TASK DIRECTIONS: Output the data below in full, byte for byte. Nothing may differ.

DATA TO PROCESS:

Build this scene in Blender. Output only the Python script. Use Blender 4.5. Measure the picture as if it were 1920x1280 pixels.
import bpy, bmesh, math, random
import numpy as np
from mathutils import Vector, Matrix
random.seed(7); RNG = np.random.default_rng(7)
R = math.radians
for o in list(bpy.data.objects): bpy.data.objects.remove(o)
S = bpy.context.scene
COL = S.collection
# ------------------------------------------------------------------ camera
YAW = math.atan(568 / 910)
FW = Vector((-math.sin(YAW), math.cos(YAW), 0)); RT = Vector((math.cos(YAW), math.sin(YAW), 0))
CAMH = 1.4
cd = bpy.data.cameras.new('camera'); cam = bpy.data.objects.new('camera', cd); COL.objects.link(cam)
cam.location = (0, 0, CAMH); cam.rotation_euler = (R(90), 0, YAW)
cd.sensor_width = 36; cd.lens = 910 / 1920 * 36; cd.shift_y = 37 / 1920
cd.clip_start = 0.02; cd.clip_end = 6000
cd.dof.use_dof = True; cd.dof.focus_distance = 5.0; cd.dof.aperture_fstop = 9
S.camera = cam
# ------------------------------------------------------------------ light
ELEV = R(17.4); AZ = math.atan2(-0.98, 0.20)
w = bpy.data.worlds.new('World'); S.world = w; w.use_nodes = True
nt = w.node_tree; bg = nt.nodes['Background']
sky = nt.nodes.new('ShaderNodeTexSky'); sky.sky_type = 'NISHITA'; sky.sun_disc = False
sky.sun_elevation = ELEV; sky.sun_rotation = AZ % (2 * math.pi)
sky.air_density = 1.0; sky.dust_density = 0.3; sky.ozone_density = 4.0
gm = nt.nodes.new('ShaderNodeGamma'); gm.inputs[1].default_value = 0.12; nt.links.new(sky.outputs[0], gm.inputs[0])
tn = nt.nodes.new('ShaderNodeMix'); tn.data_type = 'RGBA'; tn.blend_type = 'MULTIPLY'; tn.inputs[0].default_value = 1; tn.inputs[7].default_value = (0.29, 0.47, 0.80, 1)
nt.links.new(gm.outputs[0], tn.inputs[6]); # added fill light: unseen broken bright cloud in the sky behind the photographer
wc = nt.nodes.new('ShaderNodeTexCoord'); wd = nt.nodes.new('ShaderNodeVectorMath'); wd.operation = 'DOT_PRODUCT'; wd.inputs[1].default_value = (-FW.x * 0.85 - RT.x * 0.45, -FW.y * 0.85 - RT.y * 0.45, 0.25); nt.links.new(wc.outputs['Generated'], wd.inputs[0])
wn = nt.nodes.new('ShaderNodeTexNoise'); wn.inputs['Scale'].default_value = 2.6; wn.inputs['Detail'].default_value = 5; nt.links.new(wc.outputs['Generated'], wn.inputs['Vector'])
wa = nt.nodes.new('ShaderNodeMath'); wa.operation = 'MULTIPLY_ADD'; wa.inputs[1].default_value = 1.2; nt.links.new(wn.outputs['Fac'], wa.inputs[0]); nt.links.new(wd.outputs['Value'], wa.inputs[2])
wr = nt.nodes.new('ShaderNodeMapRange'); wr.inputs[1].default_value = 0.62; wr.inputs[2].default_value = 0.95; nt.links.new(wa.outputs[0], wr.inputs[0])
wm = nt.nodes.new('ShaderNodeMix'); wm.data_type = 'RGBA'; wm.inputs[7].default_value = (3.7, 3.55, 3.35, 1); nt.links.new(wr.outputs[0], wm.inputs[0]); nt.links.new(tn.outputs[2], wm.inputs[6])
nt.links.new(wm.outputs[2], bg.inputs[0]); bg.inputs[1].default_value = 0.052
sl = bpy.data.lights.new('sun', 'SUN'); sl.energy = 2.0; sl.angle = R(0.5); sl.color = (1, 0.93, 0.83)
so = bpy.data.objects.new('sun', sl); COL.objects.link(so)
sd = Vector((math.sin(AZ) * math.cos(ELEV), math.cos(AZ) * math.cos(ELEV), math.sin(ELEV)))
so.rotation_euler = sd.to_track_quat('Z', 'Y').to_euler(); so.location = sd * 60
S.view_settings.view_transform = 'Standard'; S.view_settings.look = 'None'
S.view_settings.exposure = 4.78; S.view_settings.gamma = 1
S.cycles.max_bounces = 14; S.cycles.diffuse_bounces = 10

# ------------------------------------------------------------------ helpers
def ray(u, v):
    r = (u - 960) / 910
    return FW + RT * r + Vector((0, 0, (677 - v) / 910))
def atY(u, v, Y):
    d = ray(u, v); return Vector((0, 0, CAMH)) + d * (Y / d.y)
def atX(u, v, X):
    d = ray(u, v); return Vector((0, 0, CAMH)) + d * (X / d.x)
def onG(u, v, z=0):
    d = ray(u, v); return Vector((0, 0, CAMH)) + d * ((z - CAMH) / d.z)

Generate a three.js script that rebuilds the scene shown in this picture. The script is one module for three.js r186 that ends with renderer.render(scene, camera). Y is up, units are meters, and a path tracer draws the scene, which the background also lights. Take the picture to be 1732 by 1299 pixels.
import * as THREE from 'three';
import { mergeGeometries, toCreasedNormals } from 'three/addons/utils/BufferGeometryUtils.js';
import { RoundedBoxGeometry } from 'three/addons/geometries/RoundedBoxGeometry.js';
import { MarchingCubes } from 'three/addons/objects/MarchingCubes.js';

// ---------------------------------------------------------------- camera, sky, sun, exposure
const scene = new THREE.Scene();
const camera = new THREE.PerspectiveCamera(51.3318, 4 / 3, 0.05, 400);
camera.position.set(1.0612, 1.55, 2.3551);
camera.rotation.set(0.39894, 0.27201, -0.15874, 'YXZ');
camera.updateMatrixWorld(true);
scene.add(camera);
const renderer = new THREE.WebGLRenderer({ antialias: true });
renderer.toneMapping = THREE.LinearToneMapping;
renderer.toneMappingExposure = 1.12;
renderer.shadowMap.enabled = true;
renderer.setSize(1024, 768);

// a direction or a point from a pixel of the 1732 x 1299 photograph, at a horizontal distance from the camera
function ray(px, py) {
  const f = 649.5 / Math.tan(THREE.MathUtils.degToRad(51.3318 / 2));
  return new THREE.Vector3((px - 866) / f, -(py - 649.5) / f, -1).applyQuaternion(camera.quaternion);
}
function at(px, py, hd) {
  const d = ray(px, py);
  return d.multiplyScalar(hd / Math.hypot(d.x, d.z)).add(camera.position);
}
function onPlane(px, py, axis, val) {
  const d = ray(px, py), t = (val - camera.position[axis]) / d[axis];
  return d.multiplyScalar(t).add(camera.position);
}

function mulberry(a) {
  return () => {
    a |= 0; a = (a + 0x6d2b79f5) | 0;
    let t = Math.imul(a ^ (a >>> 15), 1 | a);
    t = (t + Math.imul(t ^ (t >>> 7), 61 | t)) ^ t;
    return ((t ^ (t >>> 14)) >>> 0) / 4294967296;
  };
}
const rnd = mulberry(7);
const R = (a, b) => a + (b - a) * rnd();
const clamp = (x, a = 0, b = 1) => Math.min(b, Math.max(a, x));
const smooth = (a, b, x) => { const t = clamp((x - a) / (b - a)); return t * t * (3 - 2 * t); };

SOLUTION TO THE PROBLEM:
Build this scene in Blender. Output only the Python script. Use Blender 4.5. Measure the picture as if it were 1920x1280 pixels.
import bpy, bmesh, math, random
import numpy as np
from mathutils import Vector, Matrix
random.seed(7); RNG = np.random.default_rng(7)
R = math.radians
for o in list(bpy.data.objects): bpy.data.objects.remove(o)
S = bpy.context.scene
COL = S.collection
# ------------------------------------------------------------------ camera
YAW = math.atan(568 / 910)
FW = Vector((-math.sin(YAW), math.cos(YAW), 0)); RT = Vector((math.cos(YAW), math.sin(YAW), 0))
CAMH = 1.4
cd = bpy.data.cameras.new('camera'); cam = bpy.data.objects.new('camera', cd); COL.objects.link(cam)
cam.location = (0, 0, CAMH); cam.rotation_euler = (R(90), 0, YAW)
cd.sensor_width = 36; cd.lens = 910 / 1920 * 36; cd.shift_y = 37 / 1920
cd.clip_start = 0.02; cd.clip_end = 6000
cd.dof.use_dof = True; cd.dof.focus_distance = 5.0; cd.dof.aperture_fstop = 9
S.camera = cam
# ------------------------------------------------------------------ light
ELEV = R(17.4); AZ = math.atan2(-0.98, 0.20)
w = bpy.data.worlds.new('World'); S.world = w; w.use_nodes = True
nt = w.node_tree; bg = nt.nodes['Background']
sky = nt.nodes.new('ShaderNodeTexSky'); sky.sky_type = 'NISHITA'; sky.sun_disc = False
sky.sun_elevation = ELEV; sky.sun_rotation = AZ % (2 * math.pi)
sky.air_density = 1.0; sky.dust_density = 0.3; sky.ozone_density = 4.0
gm = nt.nodes.new('ShaderNodeGamma'); gm.inputs[1].default_value = 0.12; nt.links.new(sky.outputs[0], gm.inputs[0])
tn = nt.nodes.new('ShaderNodeMix'); tn.data_type = 'RGBA'; tn.blend_type = 'MULTIPLY'; tn.inputs[0].default_value = 1; tn.inputs[7].default_value = (0.29, 0.47, 0.80, 1)
nt.links.new(gm.outputs[0], tn.inputs[6]); # added fill light: unseen broken bright cloud in the sky behind the photographer
wc = nt.nodes.new('ShaderNodeTexCoord'); wd = nt.nodes.new('ShaderNodeVectorMath'); wd.operation = 'DOT_PRODUCT'; wd.inputs[1].default_value = (-FW.x * 0.85 - RT.x * 0.45, -FW.y * 0.85 - RT.y * 0.45, 0.25); nt.links.new(wc.outputs['Generated'], wd.inputs[0])
wn = nt.nodes.new('ShaderNodeTexNoise'); wn.inputs['Scale'].default_value = 2.6; wn.inputs['Detail'].default_value = 5; nt.links.new(wc.outputs['Generated'], wn.inputs['Vector'])
wa = nt.nodes.new('ShaderNodeMath'); wa.operation = 'MULTIPLY_ADD'; wa.inputs[1].default_value = 1.2; nt.links.new(wn.outputs['Fac'], wa.inputs[0]); nt.links.new(wd.outputs['Value'], wa.inputs[2])
wr = nt.nodes.new('ShaderNodeMapRange'); wr.inputs[1].default_value = 0.62; wr.inputs[2].default_value = 0.95; nt.links.new(wa.outputs[0], wr.inputs[0])
wm = nt.nodes.new('ShaderNodeMix'); wm.data_type = 'RGBA'; wm.inputs[7].default_value = (3.7, 3.55, 3.35, 1); nt.links.new(wr.outputs[0], wm.inputs[0]); nt.links.new(tn.outputs[2], wm.inputs[6])
nt.links.new(wm.outputs[2], bg.inputs[0]); bg.inputs[1].default_value = 0.052
sl = bpy.data.lights.new('sun', 'SUN'); sl.energy = 2.0; sl.angle = R(0.5); sl.color = (1, 0.93, 0.83)
so = bpy.data.objects.new('sun', sl); COL.objects.link(so)
sd = Vector((math.sin(AZ) * math.cos(ELEV), math.cos(AZ) * math.cos(ELEV), math.sin(ELEV)))
so.rotation_euler = sd.to_track_quat('Z', 'Y').to_euler(); so.location = sd * 60
S.view_settings.view_transform = 'Standard'; S.view_settings.look = 'None'
S.view_settings.exposure = 4.78; S.view_settings.gamma = 1
S.cycles.max_bounces = 14; S.cycles.diffuse_bounces = 10

# ------------------------------------------------------------------ helpers
def ray(u, v):
    r = (u - 960) / 910
    return FW + RT * r + Vector((0, 0, (677 - v) / 910))
def atY(u, v, Y):
    d = ray(u, v); return Vector((0, 0, CAMH)) + d * (Y / d.y)
def atX(u, v, X):
    d = ray(u, v); return Vector((0, 0, CAMH)) + d * (X / d.x)
def onG(u, v, z=0):
    d = ray(u, v); return Vector((0, 0, CAMH)) + d * ((z - CAMH) / d.z)

Generate a three.js script that rebuilds the scene shown in this picture. The script is one module for three.js r186 that ends with renderer.render(scene, camera). Y is up, units are meters, and a path tracer draws the scene, which the background also lights. Take the picture to be 1732 by 1299 pixels.
import * as THREE from 'three';
import { mergeGeometries, toCreasedNormals } from 'three/addons/utils/BufferGeometryUtils.js';
import { RoundedBoxGeometry } from 'three/addons/geometries/RoundedBoxGeometry.js';
import { MarchingCubes } from 'three/addons/objects/MarchingCubes.js';

// ---------------------------------------------------------------- camera, sky, sun, exposure
const scene = new THREE.Scene();
const camera = new THREE.PerspectiveCamera(51.3318, 4 / 3, 0.05, 400);
camera.position.set(1.0612, 1.55, 2.3551);
camera.rotation.set(0.39894, 0.27201, -0.15874, 'YXZ');
camera.updateMatrixWorld(true);
scene.add(camera);
const renderer = new THREE.WebGLRenderer({ antialias: true });
renderer.toneMapping = THREE.LinearToneMapping;
renderer.toneMappingExposure = 1.12;
renderer.shadowMap.enabled = true;
renderer.setSize(1024, 768);

// a direction or a point from a pixel of the 1732 x 1299 photograph, at a horizontal distance from the camera
function ray(px, py) {
  const f = 649.5 / Math.tan(THREE.MathUtils.degToRad(51.3318 / 2));
  return new THREE.Vector3((px - 866) / f, -(py - 649.5) / f, -1).applyQuaternion(camera.quaternion);
}
function at(px, py, hd) {
  const d = ray(px, py);
  return d.multiplyScalar(hd / Math.hypot(d.x, d.z)).add(camera.position);
}
function onPlane(px, py, axis, val) {
  const d = ray(px, py), t = (val - camera.position[axis]) / d[axis];
  return d.multiplyScalar(t).add(camera.position);
}

function mulberry(a) {
  return () => {
    a |= 0; a = (a + 0x6d2b79f5) | 0;
    let t = Math.imul(a ^ (a >>> 15), 1 | a);
    t = (t + Math.imul(t ^ (t >>> 7), 61 | t)) ^ t;
    return ((t ^ (t >>> 14)) >>> 0) / 4294967296;
  };
}
const rnd = mulberry(7);
const R = (a, b) => a + (b - a) * rnd();
const clamp = (x, a = 0, b = 1) => Math.min(b, Math.max(a, x));
const smooth = (a, b, x) => { const t = clamp((x - a) / (b - a)); return t * t * (3 - 2 * t); };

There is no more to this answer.